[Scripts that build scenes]

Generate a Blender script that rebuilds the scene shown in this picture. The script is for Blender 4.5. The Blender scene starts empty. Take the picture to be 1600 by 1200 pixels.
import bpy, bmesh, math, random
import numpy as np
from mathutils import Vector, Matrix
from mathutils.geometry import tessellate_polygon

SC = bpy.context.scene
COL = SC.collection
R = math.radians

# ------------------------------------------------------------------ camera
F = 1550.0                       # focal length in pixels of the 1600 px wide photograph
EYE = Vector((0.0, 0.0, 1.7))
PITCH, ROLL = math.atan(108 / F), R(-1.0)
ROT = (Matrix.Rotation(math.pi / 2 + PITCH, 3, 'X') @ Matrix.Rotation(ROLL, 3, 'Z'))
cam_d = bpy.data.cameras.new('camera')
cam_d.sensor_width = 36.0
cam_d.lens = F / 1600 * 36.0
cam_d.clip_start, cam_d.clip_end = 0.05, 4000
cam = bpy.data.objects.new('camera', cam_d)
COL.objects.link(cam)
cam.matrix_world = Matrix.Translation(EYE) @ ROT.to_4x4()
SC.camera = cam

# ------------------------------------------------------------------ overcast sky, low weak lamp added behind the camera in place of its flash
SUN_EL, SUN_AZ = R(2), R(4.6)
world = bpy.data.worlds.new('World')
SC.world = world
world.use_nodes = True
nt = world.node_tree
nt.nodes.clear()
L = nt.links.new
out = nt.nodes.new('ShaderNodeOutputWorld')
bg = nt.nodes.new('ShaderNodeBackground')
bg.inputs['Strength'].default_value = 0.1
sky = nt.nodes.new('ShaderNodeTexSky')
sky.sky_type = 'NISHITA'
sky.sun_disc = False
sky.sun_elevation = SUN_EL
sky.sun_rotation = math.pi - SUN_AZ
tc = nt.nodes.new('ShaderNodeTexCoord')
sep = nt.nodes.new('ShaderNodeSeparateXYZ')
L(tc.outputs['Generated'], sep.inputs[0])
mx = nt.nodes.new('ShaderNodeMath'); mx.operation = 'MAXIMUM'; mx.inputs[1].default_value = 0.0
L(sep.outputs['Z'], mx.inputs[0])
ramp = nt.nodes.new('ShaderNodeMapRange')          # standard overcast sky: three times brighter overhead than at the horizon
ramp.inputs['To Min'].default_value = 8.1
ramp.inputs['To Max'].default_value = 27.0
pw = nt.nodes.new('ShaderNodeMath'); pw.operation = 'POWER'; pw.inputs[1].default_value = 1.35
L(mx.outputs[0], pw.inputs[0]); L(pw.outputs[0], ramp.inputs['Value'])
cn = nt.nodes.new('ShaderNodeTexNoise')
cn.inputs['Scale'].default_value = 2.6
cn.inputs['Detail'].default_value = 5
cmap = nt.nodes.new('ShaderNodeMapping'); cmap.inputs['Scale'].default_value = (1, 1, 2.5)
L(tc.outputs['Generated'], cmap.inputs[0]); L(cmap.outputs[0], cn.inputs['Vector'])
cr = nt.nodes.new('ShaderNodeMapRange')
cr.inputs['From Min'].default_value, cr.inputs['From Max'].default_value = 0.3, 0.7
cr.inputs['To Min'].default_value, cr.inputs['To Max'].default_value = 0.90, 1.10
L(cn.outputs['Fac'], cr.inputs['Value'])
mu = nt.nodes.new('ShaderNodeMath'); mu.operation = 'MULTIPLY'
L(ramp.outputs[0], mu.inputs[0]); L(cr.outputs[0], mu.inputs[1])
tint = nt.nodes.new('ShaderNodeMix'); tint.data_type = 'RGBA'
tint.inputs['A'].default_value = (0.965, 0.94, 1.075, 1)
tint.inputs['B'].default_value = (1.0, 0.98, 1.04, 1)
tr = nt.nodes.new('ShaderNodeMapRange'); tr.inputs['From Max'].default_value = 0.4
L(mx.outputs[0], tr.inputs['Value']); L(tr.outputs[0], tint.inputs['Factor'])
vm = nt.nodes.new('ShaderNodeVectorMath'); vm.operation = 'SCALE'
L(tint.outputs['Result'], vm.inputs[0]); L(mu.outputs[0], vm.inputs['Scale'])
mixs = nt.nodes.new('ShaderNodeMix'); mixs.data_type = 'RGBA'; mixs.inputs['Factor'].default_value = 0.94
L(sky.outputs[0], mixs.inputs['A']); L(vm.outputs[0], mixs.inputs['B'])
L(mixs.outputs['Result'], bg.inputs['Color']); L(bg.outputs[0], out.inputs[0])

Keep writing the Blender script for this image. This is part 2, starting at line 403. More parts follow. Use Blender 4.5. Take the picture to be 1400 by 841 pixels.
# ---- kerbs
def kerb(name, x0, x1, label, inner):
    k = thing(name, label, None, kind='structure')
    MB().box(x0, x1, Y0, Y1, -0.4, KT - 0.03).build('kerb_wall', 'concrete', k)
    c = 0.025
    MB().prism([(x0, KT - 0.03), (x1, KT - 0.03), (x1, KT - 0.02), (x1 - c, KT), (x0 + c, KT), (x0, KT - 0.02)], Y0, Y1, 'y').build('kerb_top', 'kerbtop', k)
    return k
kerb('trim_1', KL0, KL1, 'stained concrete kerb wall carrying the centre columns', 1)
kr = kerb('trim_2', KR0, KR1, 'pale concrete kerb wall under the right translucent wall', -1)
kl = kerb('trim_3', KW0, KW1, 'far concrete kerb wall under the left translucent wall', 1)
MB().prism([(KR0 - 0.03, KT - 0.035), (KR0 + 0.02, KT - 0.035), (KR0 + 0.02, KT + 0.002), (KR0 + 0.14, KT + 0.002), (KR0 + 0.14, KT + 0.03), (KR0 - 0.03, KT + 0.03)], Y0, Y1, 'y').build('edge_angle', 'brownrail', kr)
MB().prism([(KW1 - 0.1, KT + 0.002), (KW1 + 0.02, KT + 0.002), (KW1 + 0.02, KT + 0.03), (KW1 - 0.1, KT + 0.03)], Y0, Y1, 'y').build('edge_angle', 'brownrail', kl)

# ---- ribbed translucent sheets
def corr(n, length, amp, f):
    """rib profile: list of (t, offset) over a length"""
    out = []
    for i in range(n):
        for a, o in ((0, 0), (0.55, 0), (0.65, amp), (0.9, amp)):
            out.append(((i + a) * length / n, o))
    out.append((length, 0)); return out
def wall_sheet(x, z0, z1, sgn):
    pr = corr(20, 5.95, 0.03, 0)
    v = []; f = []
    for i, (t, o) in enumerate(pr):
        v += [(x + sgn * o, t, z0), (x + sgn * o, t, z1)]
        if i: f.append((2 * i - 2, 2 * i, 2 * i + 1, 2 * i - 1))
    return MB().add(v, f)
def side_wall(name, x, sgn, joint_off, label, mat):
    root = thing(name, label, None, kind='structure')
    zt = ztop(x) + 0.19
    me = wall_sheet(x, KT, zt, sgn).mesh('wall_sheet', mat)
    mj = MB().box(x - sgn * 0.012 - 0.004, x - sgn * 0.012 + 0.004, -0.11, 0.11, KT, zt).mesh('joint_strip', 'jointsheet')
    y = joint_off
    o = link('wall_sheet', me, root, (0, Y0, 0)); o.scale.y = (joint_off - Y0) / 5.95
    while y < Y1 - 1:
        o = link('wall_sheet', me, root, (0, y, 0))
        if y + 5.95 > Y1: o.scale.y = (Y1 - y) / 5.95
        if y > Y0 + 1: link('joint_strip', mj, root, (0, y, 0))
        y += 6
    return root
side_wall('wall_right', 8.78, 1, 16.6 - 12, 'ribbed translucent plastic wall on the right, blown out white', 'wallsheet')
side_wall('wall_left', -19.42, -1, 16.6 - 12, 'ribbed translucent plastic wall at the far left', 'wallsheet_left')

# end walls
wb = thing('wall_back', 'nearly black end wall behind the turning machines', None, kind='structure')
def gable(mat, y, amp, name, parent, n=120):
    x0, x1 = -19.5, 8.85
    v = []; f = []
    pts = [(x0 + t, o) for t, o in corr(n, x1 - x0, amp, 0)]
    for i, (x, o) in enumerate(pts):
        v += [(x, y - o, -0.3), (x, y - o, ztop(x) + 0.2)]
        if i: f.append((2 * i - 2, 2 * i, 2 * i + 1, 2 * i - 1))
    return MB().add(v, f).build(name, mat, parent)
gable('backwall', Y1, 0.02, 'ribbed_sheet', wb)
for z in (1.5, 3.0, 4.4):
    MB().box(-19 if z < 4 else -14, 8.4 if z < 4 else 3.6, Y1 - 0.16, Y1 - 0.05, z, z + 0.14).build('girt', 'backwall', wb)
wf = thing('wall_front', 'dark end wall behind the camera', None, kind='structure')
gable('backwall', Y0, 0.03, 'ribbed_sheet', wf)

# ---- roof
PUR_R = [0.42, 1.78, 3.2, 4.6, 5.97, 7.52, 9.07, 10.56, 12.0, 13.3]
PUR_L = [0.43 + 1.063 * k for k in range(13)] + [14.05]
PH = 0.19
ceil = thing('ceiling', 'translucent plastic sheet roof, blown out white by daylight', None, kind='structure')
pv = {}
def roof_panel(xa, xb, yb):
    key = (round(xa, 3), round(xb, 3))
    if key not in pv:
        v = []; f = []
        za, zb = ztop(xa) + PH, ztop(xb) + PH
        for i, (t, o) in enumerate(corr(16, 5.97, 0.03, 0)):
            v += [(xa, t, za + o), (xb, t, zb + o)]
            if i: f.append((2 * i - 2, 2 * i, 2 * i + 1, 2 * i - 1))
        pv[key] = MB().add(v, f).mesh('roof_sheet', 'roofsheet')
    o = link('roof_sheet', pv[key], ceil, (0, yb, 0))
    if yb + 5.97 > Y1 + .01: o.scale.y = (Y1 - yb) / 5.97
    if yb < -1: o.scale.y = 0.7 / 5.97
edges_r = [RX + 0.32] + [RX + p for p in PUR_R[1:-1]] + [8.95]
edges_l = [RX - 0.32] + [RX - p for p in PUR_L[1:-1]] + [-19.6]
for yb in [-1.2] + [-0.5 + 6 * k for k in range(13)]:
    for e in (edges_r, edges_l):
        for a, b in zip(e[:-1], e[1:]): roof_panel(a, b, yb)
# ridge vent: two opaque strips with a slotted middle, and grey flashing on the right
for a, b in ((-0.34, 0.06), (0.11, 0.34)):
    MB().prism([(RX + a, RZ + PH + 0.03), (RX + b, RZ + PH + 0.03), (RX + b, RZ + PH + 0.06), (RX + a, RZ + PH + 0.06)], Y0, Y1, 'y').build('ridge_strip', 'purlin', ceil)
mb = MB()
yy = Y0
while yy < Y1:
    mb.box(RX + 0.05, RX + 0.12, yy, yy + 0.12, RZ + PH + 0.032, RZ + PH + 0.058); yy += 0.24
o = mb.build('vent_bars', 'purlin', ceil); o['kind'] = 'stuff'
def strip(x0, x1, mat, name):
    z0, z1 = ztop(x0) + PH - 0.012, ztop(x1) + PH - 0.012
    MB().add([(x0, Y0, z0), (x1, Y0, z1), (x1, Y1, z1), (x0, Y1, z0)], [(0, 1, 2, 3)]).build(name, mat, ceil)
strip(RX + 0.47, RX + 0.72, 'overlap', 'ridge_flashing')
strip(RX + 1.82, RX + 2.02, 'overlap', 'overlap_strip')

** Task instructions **
From the listing above, output exactly the run of lines that starts with the line containing "Keep writing the" and ends with the line containing "MB().prism([(KW1 - 0.1, KT".

** Output of the exercise **
Keep writing the Blender script for this image. This is part 2, starting at line 403. More parts follow. Use Blender 4.5. Take the picture to be 1400 by 841 pixels.
# ---- kerbs
def kerb(name, x0, x1, label, inner):
    k = thing(name, label, None, kind='structure')
    MB().box(x0, x1, Y0, Y1, -0.4, KT - 0.03).build('kerb_wall', 'concrete', k)
    c = 0.025
    MB().prism([(x0, KT - 0.03), (x1, KT - 0.03), (x1, KT - 0.02), (x1 - c, KT), (x0 + c, KT), (x0, KT - 0.02)], Y0, Y1, 'y').build('kerb_top', 'kerbtop', k)
    return k
kerb('trim_1', KL0, KL1, 'stained concrete kerb wall carrying the centre columns', 1)
kr = kerb('trim_2', KR0, KR1, 'pale concrete kerb wall under the right translucent wall', -1)
kl = kerb('trim_3', KW0, KW1, 'far concrete kerb wall under the left translucent wall', 1)
MB().prism([(KR0 - 0.03, KT - 0.035), (KR0 + 0.02, KT - 0.035), (KR0 + 0.02, KT + 0.002), (KR0 + 0.14, KT + 0.002), (KR0 + 0.14, KT + 0.03), (KR0 - 0.03, KT + 0.03)], Y0, Y1, 'y').build('edge_angle', 'brownrail', kr)
MB().prism([(KW1 - 0.1, KT + 0.002), (KW1 + 0.02, KT + 0.002), (KW1 + 0.02, KT + 0.03), (KW1 - 0.1, KT + 0.03)], Y0, Y1, 'y').build('edge_angle', 'brownrail', kl)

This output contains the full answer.